甲子園を目標にする危険。

甲子園が目標の野球少年を見かけますが、僕は、これは危険だと思っています。
もちろん、僕も、甲子園を目標に高校野球をしていましたし、多くの野球人の目標になっているので、すべてが危険と思っているわけではありません。

甲子園が最大の目標で、その先を考えられていない選手が危険だと思っています。
そして、そのような選手が非常に多いと感じています。

そこで僕なりの考えを書いてみました。

 

甲子園を最大の目標にし、そこにゴールを設定するのは、とても危険だと思っています。
それは、高校野球が終われば目標を失い、燃え尽き症候群になってしまう恐れがあるからです。

現に、高校野球での、燃え尽き症候群は問題に上がってきます。

燃え尽き症候群から、引きこもりやうつ症状になることもあります。
10代で目標がなくなるのは大きな問題であると思います。

自分が生きていく目的を持ち、なぜ野球をやっているのか、なぜ甲子園を目指すのか、などを考えた上で、甲子園を目標にするのは問題ありません。
むしろ素晴らしいことだと思います。
これは甲子園が、目的に向かっていくうちの、ひとつの通過点でしかないからです。

しかし、甲子園が最終目標で、その後のことを考えていないのは避けなくてはならないことだと思います。

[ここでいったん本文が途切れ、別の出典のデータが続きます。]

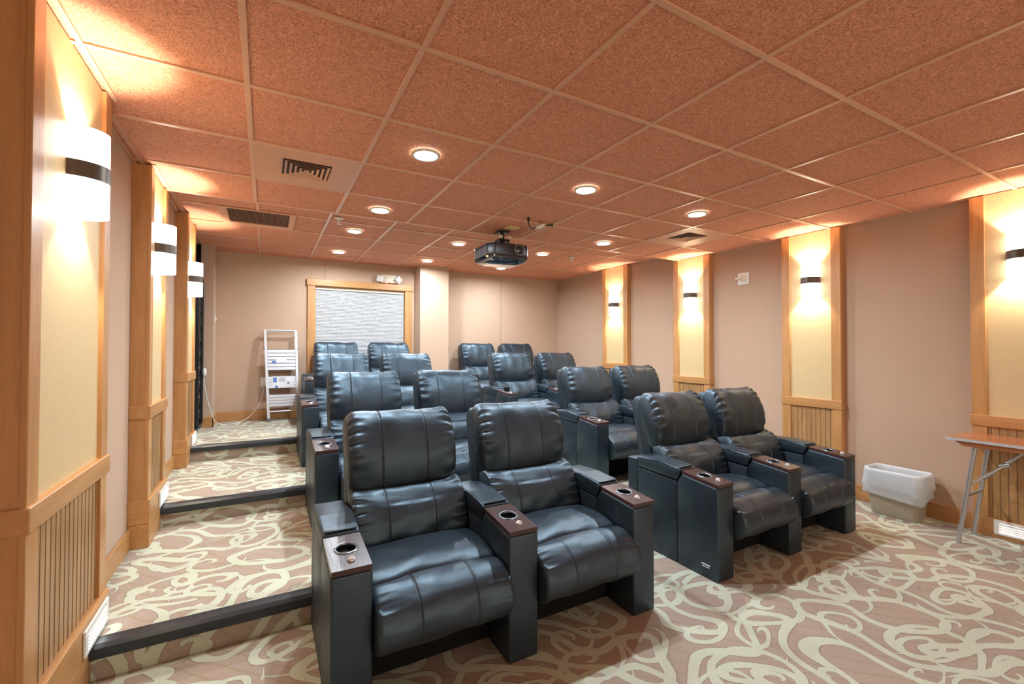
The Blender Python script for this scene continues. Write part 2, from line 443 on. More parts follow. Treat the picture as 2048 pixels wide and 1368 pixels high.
# ---------------------------------------------------------------- walls
def wall(name, x0, x1, y0, y1, z0, z1, mat='fabric', label=None):
    bm = bmesh.new(); box(bm, x0, x1, y0, y1, z0, z1)
    return struct(link_mesh(name, bm, mat), label)
TOP = HB + 0.12
wl = wall('wall_left', XLW - 0.10, XLW, YF, 5.66, -0.1, TOP, label='left wall of mauve fabric panels')
bm = bmesh.new(); box(bm, XLW - 0.10, XLW, 6.60, YB + 0.05, -0.1, TOP); box(bm, XLW - 0.10, XLW, 5.66, 6.60, 2.645, TOP)
o = link_mesh('wall_section', bm, 'fabric', wl)
wall('wall_right', XRW, XRW + 0.10, YF, YB + 0.05, -0.1, TOP, label='right wall of mauve fabric panels')
# back wall with the window opening
WX0, WX1, WZ0, WZ1 = 0.615, 1.925, 0.95, 2.30
wb = wall('wall_back', XLW - 0.1, WX0, YB, YB + 0.12, -0.1, TOP, label='back wall of mauve fabric panels')
bm = bmesh.new()
box(bm, WX1, XRW + 0.1, YB, YB + 0.12, -0.1, TOP); box(bm, WX0, WX1, YB, YB + 0.12, WZ1, TOP); box(bm, WX0, WX1, YB, YB + 0.12, -0.1, WZ0)
link_mesh('wall_section', bm, 'fabric', wb)
bm = bmesh.new()
for sx in (0.748, 3.63):
    box(bm, sx - 0.0025, sx + 0.0025, YB - 0.0012, YB, 2.42 if sx < 1 else F3 + 0.14, HB)
link_mesh('panel_seam', bm, 'groove', wb)
# boxed-out columns at the back
bm = bmesh.new(); box(bm, 2.07, 2.53, 6.66, YB, F3, HB + 0.008)
struct(link_mesh('wall_column', bm, 'fabric'), 'square fabric covered column beside the window')
bm = bmesh.new(); box(bm, -0.695, -0.565, 6.60, YB, F3, HB + 0.008)
struct(link_mesh('wall_corner', bm, 'fabric'), 'boxed out corner at the left end of the back wall')
# closet behind the left wall opening; its unlit dark put into black surfaces
bm = bmesh.new()
box(bm, XLW - 0.55, XLW - 0.50, 5.55, 6.75, F3 - 0.05, TOP); box(bm, XLW - 0.52, XLW - 0.08, 5.58, 5.64, F3 - 0.05, TOP)
box(bm, XLW - 0.52, XLW - 0.08, 6.62, 6.68, F3 - 0.05, TOP); box(bm, XLW - 0.52, XLW - 0.08, 5.6, 6.65, TOP - 0.06, TOP)
box(bm, XLW - 0.10, -0.696, 6.585, 6.70, F3, HB)
struct(link_mesh('door_1', bm, 'blackmat'), 'dark unlit closet opening in the left wall')

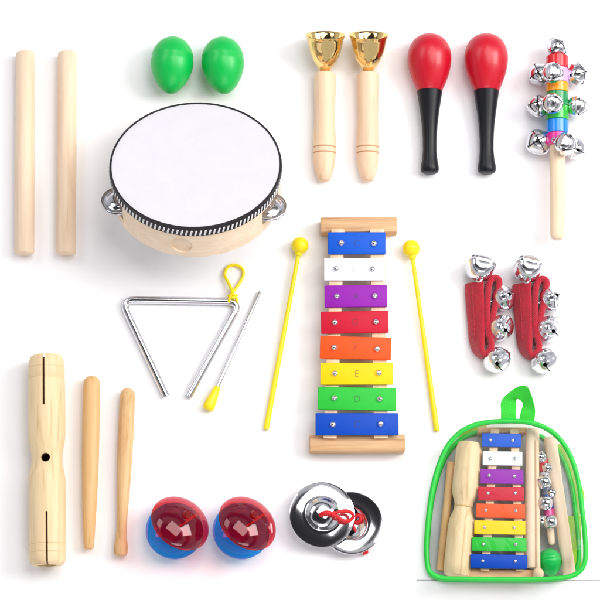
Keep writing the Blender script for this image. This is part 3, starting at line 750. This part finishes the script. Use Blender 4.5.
# ------------------------------------------------------------------ studio light
w = bpy.data.worlds.new('World'); sc.world = w; w.use_nodes = True
nt = w.node_tree; N, L = nt.nodes, nt.links; bg = N['Background']
tc = N.new('ShaderNodeTexCoord'); sp = N.new('ShaderNodeSeparateXYZ'); L.new(tc.outputs['Generated'], sp.inputs[0])
rp = N.new('ShaderNodeValToRGB'); e = rp.color_ramp.elements          # pale studio walls, dark ceiling
e[0].position = .0; e[0].color = (.85, .85, .9, 1); e[1].position = 1; e[1].color = (.03, .03, .035, 1)
for ps, v in ((.42, .8), (.52, .12), (.62, .1), (.66, .75), (.78, .6), (.84, .05)):
    k = e.new(ps); k.color = (v, v, v*1.05, 1)
nz = N.new('ShaderNodeTexNoise'); nz.inputs['Scale'].default_value = 1.6; L.new(tc.outputs['Generated'], nz.inputs['Vector'])
ad = N.new('ShaderNodeMath'); ad.operation = 'MULTIPLY_ADD'; ad.inputs[1].default_value = .35; L.new(nz.outputs['Fac'], ad.inputs[0])
sb = N.new('ShaderNodeMath'); sb.operation = 'SUBTRACT'; sb.inputs[1].default_value = .175; L.new(sp.outputs['Z'], sb.inputs[0]); L.new(sb.outputs[0], ad.inputs[2])
L.new(ad.outputs[0], rp.inputs['Fac']); L.new(rp.outputs['Color'], bg.inputs['Color'])
bg.inputs['Strength'].default_value = .75
def area(name, loc, size, power, colr=(1, 1, 1), sy=None, tgt=(0, 0, 0)):
    l = bpy.data.lights.new(name, 'AREA'); l.shape = 'RECTANGLE'; l.size = size; l.size_y = sy or size; l.energy = power; l.color = colr
    o = bpy.data.objects.new(name, l); col.objects.link(o); o.location = loc
    o.rotation_euler = (Vector(tgt)-Vector(loc)).to_track_quat('-Z', 'Y').to_euler()
    return o
area('softbox_key', (1.5, .35, 1.35), .9, 27, (1, .985, .96))
area('softbox_top', (.58, .62, 2.15), 1.5, 29, (1, .99, .98), 1.35, (.2, .15, 0))
area('softbox_fill', (-1.3, .9, 1.7), 1.2, 9, (.97, .98, 1), .8)
area('softbox_front', (.3, -1.7, 1.5), 1.4, 9, (1, .99, .98), .5)
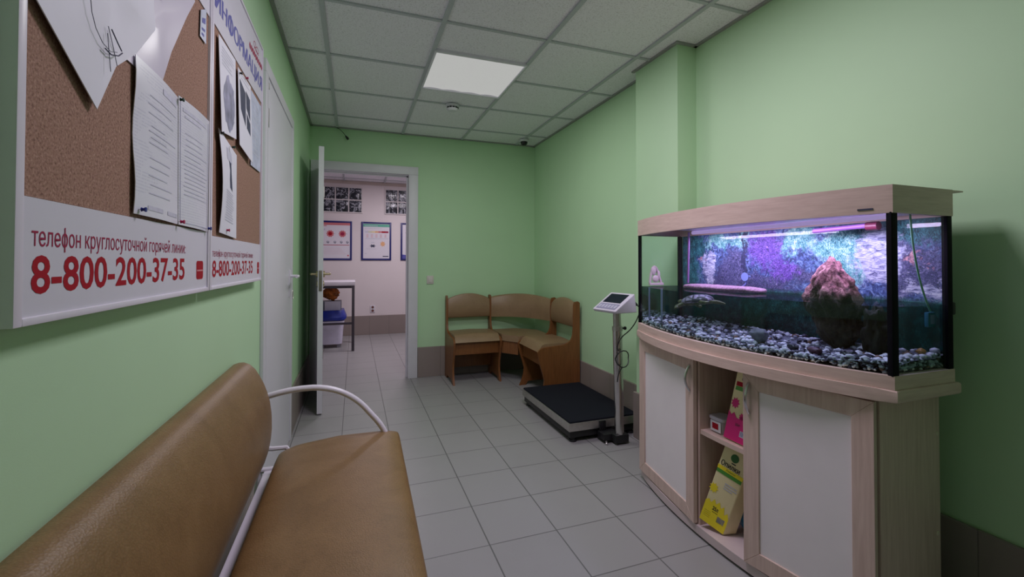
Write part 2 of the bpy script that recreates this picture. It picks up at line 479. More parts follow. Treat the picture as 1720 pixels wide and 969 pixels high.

これは受験で、入ることが目標で、入学したら、そこから何をしたいかがわからない、というのと同じです。
本来は、その後に続く何かがあるはずです。

燃え尽き症候群になる原因が、本人の目的や目標設定にあるだけでなく、指導者やまわりの大人にも、原因がある場合もあります。
選手に対して、必要以上の厳しい練習内容や指導、長時間の練習をさせる、などがあります。
また、指導者や保護者などから、能力以上の期待をかけられたり、勝つことへのプレッシャーを過剰にかけられることなども考えられます。
難しいのは、個人差がかなりあるということです。
同じ練習や同じ接し方でも、プラスになる選手もいれば、マイナスになる選手もいるということです。

指導者は、選手が練習中や試合中に大きなストレスを受け続けないように、選手それぞれの適切な練習内容や目標を設定し、その目標に向かって、リフレクションを繰り返しできているのかを、選手と一緒に考えることが重要です。
そのためには、指導者と選手が信頼関係を築き、コミュニケーションをしっかり取ることが必要です。

リフレクションを繰り返せる選手とは、
今の行動を客観的に見て、振り返ることができる。
次の試合でのプレーをイメージし、今日の練習がどうだったのかを振り返り、明日に繋げていく。
最後の夏の大会での自分をイメージし、今日を振り返り、次に繋げる。
さらには、野球人生やこれからの人生を考えて、今日の練習や行動がどうだったのかを振り返り、行動を再構築していく。
毎回、このようなことをできる選手のことです。

これは競技力を上げるために必要な能力であると同時に、生きていく上でも必要な能力だと思います。

今までの行動を振り返り、どうやったらもっとよくなるのかを考えて、チャレンジすることは、明日へのモチベーションを生み出し、充実した人生にするための方法でもあります。
長く競技を続けている人の共通点でもあるように感じます。
一流選手や長くプレーしている選手の、やり抜く力や継続する力は、このような思考から生まれています。
決して根性や忍耐力で長く競技や練習を続けている訳ではありません。

指導者はリフレクションを繰り返せる選手に育てることを忘れてはいけないと思います。

 

野球の競技人口が減っている今、早い段階でのリタイアは、野球の発展にもマイナスになります。
野球から燃え尽き症候群をなくす努力を、みんなでしなくてはならないと思います。
高校生で野球を辞めるということは、野球を始めて、長い選手でも10年くらいです。
それで、もうプレーしないということになっては、とても寂しいと感じます。

せっかく大きなバイタリティーを持って、甲子園を目標に頑張れたなら、そのバイタリティーを次の目標にも向けるべきです。
甲子園を最終目標にするのではなく、人生の通過点という考えを持つことです。
例え、高校で野球を辞める選手でも、高校野球は通過点です。
野球で培った能力で、人生を豊かにしていってもらいたいです。